Abril de 1938. A pesar de su fama, Napoleón sigue siendo el mismo perro humilde de siempre, fiel a sus amigos de la barra de Francisco, que ese viernes por la tarde había convocado en la puerta de su casa a una reunión con los muchachos para dirimir la operatividad del traslado de la mascota a La Plata, el domingo siguiente, para enfrentar a Estudiantes. El tema era cómo colarlo en el Roca, cómo ejecutar maniobras de distracción para neutralizar al guarda. En esa discusión estaban mientras caía la tarde y Napoleón remoloneaba a los pies de su amo, cuando algo llamó la atención de la mascota. El movimiento de una sombra en la vereda de enfrente lo alertó. Salió disparado al mismo tiempo que un Buick negro clavaba inútilmente sus frenos sobre el húmedo empedrado de la calle Muñecas. Murió en el acto. Su trágica suerte, en el cenit de su gloria, lo convirtió en un mito.

III

“Falleció Napoleón, verdadero as del fútbol porteño”, tituló el diario Ahora. “Napoleón ha muerto. Un automóvil negro, negro como la muerte, lo llevó por delante”, escribía el consternado cronista del diario Argentino de La Plata en una disparatada necrológica. Mientras tanto, en Villa Crespo, Francisco y sus amigos recibían los más sentidos pésames de la barriada y las autoridades del club. Había que decidir qué se hacía con el finado. Alguien propuso cremarlo y esparcir sus cenizas en la cancha. Una vecina ofreció su florido jardín, para enterrarlo allí, donde todos pudieran rendirle homenaje. Francisco estaba desolado. Pero algo parecido a una revelación le vino a la mente: “ya está, lo embalsamamos”. Para convencer a los deudos de las virtudes de su ocurrencia, argumentó que la mascota podría seguir ¿viviendo? en las vitrinas del club, junto a los trofeos y a las medallas, que podrían llevarlo como bandera a la victoria, allí donde un equipo bohemio disputara su honor. Además –esto no lo dijo, lo pensó para sí y sonrió–, “le evitaban al can la traumática experiencia de habitar en el mundo de los Funebreros”.

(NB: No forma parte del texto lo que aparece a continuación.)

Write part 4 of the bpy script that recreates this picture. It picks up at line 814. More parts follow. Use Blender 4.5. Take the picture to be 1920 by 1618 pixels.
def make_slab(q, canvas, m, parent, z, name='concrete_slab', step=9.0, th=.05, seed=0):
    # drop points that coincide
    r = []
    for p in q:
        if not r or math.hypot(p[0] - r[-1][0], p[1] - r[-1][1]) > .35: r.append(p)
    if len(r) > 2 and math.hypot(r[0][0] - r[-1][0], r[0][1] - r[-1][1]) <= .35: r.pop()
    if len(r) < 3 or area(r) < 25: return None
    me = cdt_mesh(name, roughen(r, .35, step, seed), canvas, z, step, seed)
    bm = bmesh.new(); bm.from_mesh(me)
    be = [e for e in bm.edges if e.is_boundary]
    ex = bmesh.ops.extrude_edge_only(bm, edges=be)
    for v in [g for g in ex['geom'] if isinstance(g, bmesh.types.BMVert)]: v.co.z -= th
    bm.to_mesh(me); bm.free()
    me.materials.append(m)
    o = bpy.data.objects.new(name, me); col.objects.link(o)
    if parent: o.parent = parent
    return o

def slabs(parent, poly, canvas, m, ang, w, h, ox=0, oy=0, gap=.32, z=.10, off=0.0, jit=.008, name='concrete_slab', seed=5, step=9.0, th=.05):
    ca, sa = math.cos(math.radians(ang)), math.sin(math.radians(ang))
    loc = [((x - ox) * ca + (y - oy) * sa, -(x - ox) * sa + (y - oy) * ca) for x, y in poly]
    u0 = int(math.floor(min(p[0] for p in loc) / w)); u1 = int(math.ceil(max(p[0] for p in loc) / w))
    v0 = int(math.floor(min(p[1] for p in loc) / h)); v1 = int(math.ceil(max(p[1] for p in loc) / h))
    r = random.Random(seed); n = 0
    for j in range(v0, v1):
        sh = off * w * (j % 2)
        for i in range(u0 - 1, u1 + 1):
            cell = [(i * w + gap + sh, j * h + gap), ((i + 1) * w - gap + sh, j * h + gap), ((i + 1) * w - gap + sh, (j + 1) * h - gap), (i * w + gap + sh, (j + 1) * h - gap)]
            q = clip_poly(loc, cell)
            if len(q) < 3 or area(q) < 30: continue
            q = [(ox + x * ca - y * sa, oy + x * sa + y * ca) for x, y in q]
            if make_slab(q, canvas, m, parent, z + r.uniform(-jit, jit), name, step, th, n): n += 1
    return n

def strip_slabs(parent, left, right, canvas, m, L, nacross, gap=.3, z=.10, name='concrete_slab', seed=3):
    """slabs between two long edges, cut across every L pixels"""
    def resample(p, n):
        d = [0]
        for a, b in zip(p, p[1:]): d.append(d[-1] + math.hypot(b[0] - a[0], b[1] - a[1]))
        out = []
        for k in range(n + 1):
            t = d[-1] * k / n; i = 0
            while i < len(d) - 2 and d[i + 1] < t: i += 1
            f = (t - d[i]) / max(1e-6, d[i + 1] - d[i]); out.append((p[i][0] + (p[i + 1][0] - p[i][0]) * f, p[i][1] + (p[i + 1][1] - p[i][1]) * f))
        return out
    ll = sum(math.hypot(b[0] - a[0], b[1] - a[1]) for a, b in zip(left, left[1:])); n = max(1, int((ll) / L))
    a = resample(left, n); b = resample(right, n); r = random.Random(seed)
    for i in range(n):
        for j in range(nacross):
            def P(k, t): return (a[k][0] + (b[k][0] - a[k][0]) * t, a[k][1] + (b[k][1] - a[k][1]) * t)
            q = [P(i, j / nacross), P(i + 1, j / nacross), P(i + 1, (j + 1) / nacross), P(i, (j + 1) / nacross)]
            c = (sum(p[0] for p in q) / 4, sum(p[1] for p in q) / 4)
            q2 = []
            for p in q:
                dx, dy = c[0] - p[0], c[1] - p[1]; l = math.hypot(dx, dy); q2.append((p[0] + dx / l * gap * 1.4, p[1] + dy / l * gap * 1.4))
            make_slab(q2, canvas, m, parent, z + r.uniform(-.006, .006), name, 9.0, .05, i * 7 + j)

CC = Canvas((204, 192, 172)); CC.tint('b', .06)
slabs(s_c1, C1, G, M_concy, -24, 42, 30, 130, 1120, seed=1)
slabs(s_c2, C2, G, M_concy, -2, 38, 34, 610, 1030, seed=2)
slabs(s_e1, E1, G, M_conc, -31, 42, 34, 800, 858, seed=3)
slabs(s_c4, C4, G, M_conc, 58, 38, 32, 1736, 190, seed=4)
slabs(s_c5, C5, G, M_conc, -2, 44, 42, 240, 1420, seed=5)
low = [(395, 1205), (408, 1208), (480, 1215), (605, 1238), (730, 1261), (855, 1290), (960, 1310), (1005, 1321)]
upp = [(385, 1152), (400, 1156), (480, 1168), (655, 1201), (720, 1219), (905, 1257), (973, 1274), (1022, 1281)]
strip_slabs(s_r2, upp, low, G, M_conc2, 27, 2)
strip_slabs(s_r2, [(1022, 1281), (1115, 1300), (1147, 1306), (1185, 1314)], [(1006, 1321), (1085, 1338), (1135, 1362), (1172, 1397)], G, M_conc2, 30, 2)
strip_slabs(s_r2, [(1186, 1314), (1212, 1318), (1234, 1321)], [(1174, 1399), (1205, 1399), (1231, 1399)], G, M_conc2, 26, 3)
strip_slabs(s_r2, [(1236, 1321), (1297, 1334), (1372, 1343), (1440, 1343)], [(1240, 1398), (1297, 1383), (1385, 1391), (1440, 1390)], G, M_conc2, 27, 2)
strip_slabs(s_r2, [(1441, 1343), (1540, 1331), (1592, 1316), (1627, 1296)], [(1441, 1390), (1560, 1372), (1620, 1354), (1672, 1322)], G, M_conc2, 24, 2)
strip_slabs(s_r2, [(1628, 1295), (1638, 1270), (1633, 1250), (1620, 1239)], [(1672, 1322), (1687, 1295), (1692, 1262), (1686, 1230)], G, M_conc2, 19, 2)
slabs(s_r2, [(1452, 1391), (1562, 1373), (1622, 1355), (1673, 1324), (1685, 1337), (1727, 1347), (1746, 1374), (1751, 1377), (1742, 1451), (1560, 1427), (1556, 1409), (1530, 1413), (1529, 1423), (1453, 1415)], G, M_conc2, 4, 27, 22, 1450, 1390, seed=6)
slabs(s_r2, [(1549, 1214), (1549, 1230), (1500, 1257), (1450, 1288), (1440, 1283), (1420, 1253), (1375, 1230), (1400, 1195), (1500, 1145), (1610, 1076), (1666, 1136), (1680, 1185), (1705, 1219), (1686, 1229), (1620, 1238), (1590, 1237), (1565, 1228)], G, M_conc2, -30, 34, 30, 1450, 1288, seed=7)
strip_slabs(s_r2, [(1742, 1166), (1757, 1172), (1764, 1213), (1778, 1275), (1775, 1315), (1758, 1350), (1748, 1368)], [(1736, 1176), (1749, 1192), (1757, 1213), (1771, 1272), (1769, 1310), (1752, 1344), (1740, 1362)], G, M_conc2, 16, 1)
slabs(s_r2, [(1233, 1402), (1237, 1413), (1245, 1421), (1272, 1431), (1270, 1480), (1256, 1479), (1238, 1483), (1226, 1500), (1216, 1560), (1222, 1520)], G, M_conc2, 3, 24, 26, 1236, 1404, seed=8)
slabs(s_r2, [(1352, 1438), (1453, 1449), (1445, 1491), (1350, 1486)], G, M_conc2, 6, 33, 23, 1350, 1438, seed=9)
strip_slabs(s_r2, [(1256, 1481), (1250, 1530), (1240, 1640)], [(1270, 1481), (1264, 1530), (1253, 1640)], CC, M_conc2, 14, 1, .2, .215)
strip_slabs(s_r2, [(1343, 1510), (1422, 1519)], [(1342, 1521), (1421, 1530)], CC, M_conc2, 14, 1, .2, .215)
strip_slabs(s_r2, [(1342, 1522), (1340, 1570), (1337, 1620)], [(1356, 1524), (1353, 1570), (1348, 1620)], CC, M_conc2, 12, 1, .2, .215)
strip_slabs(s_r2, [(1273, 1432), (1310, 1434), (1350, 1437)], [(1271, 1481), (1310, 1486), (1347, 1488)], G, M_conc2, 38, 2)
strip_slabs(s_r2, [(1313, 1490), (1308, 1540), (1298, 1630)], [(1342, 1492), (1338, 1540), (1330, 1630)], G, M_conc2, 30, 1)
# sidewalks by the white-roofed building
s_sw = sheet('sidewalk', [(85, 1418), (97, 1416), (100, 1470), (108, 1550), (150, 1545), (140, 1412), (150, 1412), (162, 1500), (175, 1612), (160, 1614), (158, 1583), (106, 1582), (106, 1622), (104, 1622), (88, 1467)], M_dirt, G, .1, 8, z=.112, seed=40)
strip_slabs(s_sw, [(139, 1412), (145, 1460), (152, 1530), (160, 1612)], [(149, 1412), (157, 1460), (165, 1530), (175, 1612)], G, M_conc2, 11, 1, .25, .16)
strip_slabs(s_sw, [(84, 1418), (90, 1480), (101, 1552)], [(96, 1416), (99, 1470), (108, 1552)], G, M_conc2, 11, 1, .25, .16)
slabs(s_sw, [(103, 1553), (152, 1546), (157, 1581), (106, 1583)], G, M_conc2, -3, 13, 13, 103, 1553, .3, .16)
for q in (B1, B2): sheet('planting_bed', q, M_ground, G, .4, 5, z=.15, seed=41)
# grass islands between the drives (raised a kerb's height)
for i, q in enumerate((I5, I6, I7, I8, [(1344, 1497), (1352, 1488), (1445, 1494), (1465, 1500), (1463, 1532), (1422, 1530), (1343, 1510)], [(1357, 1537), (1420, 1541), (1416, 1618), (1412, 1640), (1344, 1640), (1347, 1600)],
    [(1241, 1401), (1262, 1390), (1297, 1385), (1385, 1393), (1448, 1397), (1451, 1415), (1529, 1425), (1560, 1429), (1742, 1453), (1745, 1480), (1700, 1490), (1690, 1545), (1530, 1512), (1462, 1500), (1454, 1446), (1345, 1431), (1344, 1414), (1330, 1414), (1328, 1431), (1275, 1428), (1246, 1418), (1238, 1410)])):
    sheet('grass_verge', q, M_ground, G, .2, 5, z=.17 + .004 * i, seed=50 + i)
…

Un paisano del barrio, taxidermista aficionado, fue convocado de urgencia. “Procederé de manera inmediata, con ayuda de un escalpelo, a la retirada de la piel, extrayéndola de una pieza. Para ello realizaré un corte de garganta a cola y otro en la zona menos visible de las patas del animal. Este último corte abarcará de la muñeca hasta que comunique con el corte longitudinal ventral que anteriormente he realizado”, explicó. “No es necesario que nos de una cátedra, doctor. Simplemente proceda”, lo interrumpió Francisco.

El científico hizo un buen trabajo. Al cabo de unas semanas, Napoleón, ya sin su alma, luciendo un coqueto correaje de cuero, coronado con un escudo de pañolenci de Atlanta y con su patita apoyada en la pelota, era en una vitrina la principal atracción de la sede del club. Y lo fue por muchos años, varias generaciones de purretes formaron sus conciencias bohemias en el conocimiento de la leyenda del perro Napoleón. Hasta que un día Francisco, en disidencia con las Comisión Directiva del club por cuestiones políticas, rescató a su mascota de la vitrina y se la llevó a su casa. De todos modos, Napoleón estuvo presente en los festejos del centenario del club, en 2004, cuando fue llevado en andas, en pagana procesión, a dar una vuelta olímpica en el field de sus antiguas correrías. Hoy, Napoleón discurre la eternidad de su extraña existencia al cuidado de Osvaldo Belón, hijo de Francisco, que nació un par de años después de la muerte del perro al que todas las mañanas le acaricia la cabeza.